- _Brief_
Only the lines from the start of the material through the line containing "sc.camera = cam" are to be extracted, exactly as they appear.

- _Data extract_
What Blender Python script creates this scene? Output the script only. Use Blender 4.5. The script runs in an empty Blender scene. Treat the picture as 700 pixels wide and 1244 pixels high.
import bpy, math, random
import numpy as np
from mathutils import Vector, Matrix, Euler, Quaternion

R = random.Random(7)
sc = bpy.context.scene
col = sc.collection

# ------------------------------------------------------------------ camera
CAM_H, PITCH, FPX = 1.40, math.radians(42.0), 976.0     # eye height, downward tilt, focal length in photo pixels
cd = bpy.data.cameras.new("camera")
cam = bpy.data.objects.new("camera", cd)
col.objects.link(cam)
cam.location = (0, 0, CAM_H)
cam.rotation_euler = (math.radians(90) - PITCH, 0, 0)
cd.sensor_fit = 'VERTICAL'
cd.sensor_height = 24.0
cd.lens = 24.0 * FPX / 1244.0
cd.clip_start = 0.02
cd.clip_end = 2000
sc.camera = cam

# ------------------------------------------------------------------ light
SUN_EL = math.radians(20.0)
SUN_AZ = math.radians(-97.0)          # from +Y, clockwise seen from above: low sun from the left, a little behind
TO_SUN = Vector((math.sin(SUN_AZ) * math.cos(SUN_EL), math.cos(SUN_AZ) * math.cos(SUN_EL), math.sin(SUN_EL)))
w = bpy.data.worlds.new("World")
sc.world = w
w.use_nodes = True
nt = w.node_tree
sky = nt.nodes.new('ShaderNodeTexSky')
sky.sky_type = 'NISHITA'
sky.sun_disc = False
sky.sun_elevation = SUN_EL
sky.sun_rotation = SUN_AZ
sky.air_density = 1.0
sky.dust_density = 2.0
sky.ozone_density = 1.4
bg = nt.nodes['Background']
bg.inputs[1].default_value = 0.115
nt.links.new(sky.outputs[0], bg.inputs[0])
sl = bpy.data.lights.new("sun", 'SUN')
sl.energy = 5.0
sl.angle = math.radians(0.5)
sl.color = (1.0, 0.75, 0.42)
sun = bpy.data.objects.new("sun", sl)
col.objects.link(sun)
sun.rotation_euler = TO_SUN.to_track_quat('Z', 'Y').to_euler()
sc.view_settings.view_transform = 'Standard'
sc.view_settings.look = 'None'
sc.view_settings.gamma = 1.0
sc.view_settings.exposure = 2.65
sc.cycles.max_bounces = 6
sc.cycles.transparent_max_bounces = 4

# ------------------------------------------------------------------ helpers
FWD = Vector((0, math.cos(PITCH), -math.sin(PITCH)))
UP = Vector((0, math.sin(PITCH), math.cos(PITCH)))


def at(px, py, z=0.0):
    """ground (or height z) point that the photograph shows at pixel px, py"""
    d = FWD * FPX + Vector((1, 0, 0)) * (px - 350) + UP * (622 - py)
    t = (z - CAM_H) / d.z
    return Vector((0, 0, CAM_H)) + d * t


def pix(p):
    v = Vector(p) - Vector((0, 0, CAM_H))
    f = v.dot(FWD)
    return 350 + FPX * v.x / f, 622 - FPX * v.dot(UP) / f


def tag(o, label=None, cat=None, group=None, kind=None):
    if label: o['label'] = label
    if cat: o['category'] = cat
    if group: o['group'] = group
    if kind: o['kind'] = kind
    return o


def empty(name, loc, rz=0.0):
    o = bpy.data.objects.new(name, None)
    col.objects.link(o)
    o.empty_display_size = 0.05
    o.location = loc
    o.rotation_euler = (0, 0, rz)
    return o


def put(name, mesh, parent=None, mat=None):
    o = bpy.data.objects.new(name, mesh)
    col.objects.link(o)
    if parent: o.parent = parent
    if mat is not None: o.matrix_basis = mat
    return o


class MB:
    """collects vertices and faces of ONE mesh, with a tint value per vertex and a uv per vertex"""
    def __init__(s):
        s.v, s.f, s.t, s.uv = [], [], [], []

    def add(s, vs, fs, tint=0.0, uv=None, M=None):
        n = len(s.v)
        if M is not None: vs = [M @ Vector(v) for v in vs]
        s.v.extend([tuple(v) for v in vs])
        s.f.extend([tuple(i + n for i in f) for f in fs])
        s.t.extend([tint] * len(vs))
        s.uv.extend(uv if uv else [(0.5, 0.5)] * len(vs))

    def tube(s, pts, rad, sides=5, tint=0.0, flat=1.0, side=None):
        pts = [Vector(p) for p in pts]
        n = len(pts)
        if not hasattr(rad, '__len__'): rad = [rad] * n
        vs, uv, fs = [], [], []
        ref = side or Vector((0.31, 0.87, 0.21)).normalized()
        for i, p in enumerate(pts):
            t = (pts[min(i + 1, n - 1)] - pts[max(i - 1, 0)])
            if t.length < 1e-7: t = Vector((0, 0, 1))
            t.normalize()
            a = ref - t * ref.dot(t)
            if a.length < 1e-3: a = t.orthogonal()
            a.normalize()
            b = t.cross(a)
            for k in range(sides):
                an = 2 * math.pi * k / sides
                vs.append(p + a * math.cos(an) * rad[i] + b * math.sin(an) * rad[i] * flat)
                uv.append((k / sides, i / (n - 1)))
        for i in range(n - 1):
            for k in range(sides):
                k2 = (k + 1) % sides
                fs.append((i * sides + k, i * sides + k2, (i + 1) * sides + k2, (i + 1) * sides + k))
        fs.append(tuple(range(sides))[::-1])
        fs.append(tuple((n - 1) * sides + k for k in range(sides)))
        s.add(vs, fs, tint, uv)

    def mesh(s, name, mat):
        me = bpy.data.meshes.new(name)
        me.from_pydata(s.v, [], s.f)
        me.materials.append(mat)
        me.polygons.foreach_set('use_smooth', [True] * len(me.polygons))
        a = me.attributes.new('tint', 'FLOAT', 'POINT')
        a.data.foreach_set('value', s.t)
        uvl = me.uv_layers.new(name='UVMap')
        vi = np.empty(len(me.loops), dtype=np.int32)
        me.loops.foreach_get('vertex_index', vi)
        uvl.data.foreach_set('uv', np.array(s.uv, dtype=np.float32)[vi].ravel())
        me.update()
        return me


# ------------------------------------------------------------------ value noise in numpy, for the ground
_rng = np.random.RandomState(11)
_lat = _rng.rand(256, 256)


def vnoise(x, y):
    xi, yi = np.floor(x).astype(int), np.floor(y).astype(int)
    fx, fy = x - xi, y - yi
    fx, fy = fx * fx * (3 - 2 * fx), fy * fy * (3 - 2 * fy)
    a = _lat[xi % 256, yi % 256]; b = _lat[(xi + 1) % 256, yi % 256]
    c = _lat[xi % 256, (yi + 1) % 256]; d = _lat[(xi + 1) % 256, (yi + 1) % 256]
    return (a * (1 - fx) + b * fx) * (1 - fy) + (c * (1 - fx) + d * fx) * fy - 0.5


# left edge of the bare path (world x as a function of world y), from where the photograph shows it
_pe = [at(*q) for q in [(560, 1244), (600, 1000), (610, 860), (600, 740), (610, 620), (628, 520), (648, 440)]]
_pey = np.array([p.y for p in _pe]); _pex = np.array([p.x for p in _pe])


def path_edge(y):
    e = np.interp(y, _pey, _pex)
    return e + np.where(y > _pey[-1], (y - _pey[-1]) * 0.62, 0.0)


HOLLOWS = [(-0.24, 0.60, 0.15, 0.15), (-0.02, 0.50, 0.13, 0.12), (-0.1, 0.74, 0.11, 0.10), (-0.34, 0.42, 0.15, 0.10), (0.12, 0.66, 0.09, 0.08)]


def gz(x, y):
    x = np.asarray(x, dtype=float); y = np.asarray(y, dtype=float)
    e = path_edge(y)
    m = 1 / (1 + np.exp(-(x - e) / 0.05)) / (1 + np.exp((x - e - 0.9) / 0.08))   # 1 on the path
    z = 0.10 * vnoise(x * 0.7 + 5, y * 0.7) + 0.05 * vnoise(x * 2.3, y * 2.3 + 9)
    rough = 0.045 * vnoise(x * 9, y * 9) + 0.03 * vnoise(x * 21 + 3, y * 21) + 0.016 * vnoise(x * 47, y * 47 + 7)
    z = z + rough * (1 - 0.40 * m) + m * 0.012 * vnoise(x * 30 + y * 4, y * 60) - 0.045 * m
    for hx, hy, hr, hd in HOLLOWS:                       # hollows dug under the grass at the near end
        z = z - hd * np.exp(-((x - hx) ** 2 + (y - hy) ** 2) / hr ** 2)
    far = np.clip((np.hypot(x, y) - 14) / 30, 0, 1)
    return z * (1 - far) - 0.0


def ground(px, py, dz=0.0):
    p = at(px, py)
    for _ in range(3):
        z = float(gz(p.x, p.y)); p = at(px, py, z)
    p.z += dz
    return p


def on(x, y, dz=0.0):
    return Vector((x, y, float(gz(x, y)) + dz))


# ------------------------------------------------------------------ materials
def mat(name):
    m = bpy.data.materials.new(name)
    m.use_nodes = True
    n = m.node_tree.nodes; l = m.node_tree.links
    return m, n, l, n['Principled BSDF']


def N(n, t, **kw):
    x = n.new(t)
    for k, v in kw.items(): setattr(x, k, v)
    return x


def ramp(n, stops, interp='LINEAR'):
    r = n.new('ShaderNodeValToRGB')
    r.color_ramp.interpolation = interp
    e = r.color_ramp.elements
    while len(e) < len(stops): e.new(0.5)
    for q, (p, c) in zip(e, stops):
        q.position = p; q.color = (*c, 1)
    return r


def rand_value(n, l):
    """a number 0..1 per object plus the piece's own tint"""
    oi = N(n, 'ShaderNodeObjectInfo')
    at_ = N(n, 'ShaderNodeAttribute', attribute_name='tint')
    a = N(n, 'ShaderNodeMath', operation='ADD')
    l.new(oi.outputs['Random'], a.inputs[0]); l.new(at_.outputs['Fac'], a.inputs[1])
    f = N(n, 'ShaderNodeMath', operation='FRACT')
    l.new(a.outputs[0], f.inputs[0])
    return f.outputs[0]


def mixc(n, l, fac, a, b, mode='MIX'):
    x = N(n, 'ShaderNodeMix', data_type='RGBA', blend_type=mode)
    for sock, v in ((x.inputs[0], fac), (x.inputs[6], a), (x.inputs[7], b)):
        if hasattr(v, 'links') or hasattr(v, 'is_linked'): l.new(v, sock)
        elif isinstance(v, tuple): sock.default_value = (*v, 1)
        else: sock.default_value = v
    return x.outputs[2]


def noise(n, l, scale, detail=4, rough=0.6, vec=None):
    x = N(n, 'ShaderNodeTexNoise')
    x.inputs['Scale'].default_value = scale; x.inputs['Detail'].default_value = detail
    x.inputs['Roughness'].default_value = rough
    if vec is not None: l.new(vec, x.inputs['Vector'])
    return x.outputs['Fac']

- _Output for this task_
What Blender Python script creates this scene? Output the script only. Use Blender 4.5. The script runs in an empty Blender scene. Treat the picture as 700 pixels wide and 1244 pixels high.
import bpy, math, random
import numpy as np
from mathutils import Vector, Matrix, Euler, Quaternion

R = random.Random(7)
sc = bpy.context.scene
col = sc.collection

# ------------------------------------------------------------------ camera
CAM_H, PITCH, FPX = 1.40, math.radians(42.0), 976.0     # eye height, downward tilt, focal length in photo pixels
cd = bpy.data.cameras.new("camera")
cam = bpy.data.objects.new("camera", cd)
col.objects.link(cam)
cam.location = (0, 0, CAM_H)
cam.rotation_euler = (math.radians(90) - PITCH, 0, 0)
cd.sensor_fit = 'VERTICAL'
cd.sensor_height = 24.0
cd.lens = 24.0 * FPX / 1244.0
cd.clip_start = 0.02
cd.clip_end = 2000
sc.camera = cam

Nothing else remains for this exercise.